Wed, 31 Oct 2001

Government upbeat on 2001 state budget deficit: Anggito

Tantri Yuliandini and Berni K. Moestafa, The Jakarta Post, Jakarta

Officials have said they were still optimistic the government could finance this year's budget deficit of around Rp 54.3 trillion (US$5.4 billion) despite an expected shortfall in privatization proceeds and the sale of assets under the control of the Indonesian Bank Restructuring Agency (IBRA).

Ministry of Finance specialist Anggito Abimanyu said on Tuesday that the government still had other options to secure funding to plug the gap in the state budget, including by increasing tax and non-tax revenue, and cutting spending.

"We cannot look at the state budget's components individually. There are bound to be some that come up short of expectations, some that are on target, and others that exceed the target," he told reporters here, citing revenue from taxes, which he said would likely exceed the target of Rp 156.65 trillion.

Anggito said that it was still too early to surmise that the government's privatization program had failed, despite so far having yielded next to nothing out of the targeted Rp 6.5 trillion.

"We still have time. Although we may not have achieved the whole lot, there are some that still have potential," he said without elaborating.

Besides the proceeds from privatization, the government had planned to finance the deficit from the sale of IBRA-controlled assets targeted at Rp 27 trillion, and from foreign loans.
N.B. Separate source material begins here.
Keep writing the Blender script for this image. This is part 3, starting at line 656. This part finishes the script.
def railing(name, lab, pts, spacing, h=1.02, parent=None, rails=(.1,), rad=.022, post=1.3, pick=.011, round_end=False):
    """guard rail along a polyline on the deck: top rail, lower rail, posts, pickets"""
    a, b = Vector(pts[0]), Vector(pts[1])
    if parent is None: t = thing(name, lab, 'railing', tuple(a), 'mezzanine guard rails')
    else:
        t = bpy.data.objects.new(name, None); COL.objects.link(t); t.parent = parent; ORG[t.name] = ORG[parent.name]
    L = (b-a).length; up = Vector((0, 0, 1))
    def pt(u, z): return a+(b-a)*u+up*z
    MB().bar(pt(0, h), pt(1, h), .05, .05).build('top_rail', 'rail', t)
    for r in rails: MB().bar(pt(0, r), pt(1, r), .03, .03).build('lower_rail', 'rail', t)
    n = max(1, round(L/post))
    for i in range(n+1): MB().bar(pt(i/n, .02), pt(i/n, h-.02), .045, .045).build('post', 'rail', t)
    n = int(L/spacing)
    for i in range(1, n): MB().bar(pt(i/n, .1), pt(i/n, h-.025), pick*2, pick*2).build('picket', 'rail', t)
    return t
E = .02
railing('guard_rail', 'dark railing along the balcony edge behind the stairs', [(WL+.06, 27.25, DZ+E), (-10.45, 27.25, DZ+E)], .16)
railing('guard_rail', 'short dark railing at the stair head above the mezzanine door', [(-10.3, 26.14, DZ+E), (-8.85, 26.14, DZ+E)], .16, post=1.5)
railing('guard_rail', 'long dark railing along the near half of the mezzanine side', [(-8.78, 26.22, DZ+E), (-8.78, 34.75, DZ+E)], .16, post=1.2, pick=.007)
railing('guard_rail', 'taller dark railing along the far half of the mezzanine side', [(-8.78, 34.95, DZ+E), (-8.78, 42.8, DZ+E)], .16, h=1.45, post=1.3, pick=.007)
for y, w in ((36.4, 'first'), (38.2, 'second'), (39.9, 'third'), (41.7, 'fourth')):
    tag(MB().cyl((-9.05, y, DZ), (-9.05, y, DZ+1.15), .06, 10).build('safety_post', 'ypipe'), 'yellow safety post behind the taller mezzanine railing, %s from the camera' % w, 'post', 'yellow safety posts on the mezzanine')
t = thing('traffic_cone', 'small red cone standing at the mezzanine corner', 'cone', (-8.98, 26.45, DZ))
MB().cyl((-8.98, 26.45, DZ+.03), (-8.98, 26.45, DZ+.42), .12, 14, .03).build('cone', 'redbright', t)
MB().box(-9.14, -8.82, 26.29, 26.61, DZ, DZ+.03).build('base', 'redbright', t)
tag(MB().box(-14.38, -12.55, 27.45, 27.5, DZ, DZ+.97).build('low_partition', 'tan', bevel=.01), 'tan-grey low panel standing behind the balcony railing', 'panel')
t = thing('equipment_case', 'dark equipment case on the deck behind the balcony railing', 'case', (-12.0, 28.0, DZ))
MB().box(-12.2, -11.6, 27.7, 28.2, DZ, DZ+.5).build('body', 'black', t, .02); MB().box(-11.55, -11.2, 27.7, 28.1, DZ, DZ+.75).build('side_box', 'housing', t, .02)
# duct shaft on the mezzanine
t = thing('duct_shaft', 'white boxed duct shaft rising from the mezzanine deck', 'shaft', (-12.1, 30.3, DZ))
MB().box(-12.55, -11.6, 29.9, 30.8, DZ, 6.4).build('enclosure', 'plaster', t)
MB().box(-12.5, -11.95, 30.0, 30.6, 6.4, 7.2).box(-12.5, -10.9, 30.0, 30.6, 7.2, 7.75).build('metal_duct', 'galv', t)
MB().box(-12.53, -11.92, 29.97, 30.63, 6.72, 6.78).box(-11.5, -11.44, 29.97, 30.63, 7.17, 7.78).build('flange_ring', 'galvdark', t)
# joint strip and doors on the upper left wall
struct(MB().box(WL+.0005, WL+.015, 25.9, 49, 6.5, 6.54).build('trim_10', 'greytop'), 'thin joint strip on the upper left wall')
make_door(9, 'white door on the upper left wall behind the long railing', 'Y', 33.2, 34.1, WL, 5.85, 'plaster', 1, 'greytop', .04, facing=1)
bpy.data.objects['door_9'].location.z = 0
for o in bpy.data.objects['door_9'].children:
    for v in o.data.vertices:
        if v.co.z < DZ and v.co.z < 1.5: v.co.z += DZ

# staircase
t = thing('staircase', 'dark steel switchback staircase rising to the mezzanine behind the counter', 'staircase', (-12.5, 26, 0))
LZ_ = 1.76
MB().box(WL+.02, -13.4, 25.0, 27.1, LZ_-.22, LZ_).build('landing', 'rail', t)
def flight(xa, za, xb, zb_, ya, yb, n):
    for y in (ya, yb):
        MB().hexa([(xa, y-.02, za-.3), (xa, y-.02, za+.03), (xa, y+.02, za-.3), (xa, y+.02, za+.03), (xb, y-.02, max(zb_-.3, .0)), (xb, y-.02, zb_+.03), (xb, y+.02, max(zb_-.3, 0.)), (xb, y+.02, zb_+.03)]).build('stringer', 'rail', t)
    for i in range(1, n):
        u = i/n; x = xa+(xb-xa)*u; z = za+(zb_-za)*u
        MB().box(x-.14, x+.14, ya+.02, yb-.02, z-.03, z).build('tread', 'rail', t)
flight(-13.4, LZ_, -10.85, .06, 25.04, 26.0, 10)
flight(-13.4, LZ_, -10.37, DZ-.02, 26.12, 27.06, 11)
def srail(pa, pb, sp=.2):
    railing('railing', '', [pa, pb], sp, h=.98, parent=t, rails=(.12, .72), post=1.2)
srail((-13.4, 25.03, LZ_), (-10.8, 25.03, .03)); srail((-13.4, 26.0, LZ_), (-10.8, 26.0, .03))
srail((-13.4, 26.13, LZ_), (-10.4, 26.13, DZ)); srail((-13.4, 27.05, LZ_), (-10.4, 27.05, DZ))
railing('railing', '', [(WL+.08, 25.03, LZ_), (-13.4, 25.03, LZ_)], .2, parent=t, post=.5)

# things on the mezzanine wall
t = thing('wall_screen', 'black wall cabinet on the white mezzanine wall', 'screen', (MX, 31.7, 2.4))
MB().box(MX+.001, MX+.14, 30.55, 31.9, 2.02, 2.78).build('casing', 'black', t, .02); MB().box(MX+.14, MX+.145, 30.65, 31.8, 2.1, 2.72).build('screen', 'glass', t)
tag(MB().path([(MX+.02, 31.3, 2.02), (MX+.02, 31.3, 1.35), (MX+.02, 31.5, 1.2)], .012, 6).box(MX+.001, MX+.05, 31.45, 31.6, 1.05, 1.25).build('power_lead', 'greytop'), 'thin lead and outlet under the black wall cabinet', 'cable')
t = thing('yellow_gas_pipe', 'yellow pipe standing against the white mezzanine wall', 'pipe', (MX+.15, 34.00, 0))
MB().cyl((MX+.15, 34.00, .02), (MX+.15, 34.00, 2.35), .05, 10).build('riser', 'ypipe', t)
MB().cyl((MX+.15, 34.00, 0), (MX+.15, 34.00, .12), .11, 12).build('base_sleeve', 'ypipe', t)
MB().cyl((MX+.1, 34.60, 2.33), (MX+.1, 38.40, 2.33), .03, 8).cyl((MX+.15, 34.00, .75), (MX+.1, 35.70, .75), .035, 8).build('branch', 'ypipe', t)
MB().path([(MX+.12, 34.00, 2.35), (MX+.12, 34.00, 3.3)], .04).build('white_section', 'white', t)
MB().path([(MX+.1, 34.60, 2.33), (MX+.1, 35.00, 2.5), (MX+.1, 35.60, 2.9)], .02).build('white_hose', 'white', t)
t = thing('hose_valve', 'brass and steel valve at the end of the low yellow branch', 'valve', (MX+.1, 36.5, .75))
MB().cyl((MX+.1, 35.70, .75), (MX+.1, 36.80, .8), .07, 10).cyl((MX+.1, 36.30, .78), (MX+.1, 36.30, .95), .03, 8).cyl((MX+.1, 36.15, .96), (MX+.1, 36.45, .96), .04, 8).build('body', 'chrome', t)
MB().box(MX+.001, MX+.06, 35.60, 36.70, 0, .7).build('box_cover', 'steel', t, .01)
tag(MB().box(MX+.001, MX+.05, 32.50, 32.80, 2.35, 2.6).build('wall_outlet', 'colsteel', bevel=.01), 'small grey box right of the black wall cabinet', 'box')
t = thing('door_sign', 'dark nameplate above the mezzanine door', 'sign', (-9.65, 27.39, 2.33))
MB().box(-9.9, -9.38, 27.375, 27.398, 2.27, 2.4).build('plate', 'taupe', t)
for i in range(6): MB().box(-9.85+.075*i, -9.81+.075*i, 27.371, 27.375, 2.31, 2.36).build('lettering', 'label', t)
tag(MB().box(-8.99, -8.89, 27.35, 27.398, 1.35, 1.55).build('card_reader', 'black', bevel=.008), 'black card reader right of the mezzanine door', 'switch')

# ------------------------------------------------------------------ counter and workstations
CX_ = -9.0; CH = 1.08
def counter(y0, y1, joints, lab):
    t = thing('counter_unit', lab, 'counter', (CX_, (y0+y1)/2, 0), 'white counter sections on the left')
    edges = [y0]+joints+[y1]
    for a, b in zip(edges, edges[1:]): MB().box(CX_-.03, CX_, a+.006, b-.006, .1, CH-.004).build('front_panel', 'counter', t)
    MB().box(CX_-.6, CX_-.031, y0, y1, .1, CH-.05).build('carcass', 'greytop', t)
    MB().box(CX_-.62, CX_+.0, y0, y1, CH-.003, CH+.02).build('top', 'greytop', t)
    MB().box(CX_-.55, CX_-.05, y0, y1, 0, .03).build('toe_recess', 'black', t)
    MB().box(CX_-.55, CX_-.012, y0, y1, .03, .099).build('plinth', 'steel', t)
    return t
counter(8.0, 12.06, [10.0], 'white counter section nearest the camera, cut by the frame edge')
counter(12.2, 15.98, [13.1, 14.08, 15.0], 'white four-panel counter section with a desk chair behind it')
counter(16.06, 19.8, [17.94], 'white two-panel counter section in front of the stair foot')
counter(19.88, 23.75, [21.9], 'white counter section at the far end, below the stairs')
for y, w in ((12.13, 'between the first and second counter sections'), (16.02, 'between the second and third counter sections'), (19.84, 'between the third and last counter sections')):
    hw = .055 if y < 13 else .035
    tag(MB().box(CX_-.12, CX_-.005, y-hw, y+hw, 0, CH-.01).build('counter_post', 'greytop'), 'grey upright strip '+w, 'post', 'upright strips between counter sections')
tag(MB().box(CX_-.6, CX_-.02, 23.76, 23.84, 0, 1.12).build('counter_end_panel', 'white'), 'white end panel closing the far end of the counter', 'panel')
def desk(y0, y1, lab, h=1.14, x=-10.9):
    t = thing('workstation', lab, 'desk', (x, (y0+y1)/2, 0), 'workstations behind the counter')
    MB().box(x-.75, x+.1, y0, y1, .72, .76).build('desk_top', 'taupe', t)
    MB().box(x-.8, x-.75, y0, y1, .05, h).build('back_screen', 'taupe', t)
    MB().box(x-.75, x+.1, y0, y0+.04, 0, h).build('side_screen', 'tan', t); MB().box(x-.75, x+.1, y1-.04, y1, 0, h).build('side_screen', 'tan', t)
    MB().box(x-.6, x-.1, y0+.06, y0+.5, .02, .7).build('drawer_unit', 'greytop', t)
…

So far IBRA asset sales had yielded around Rp 19 trillion.

The 2001 state budget deficit, projected at 3.7 percent of gross domestic product, will be financed by privatization and asset sale proceeds, and foreign loans.

The two months remaining in fiscal 2001 may still yield extra earnings for the state budget that could reduce the deficit, Anggito said.

He also noted that expenditure for this fiscal year could still be suppressed by delaying some payments for capital projects.

"The capital projects could still go on, but the payments could be made next year," Anggito said, explaining that this was common practice in countries that based their budgets on cash, such as the United States.

He said that capital spending was usually high towards the end of the year.

The expected shortfall in privatization proceeds has raised concerns that the government might be forced to stop paying civil servants salary, or to start printing money.

Elsewhere, Anggito also said that the government was still working on freeing up foreign loans to cover the budget deficit.

He did not elaborate, but a government official who declined to be named said separately that the government was working on the disbursement of loans from the Asian Development Bank (ADB).

The official fell short of recalling the amount, but said the loans were tied to conditions that were unlikely to be met on time, including the deliberation of the new power bill, which legislators had yet start to work on.

"If we can get the ADB to waive the submission of the power bill to legislators as a requirement, then we may be able to unlock its loans," he explained.

According to him, local ADB representatives have expressed their agreement, but final approval was needed from ADB headquarters in Manila.

He added that in late November the government would revise its budget again in a routine procedure ahead of the end of the fiscal year.

The first revision this month was to make adjustment for the global economic downturn as a result of the Sept. 11 terrorist attacks in the United States.

If the fiscal situation called for spending cuts, he went on, they would likely come from current, and probably also capital, spending.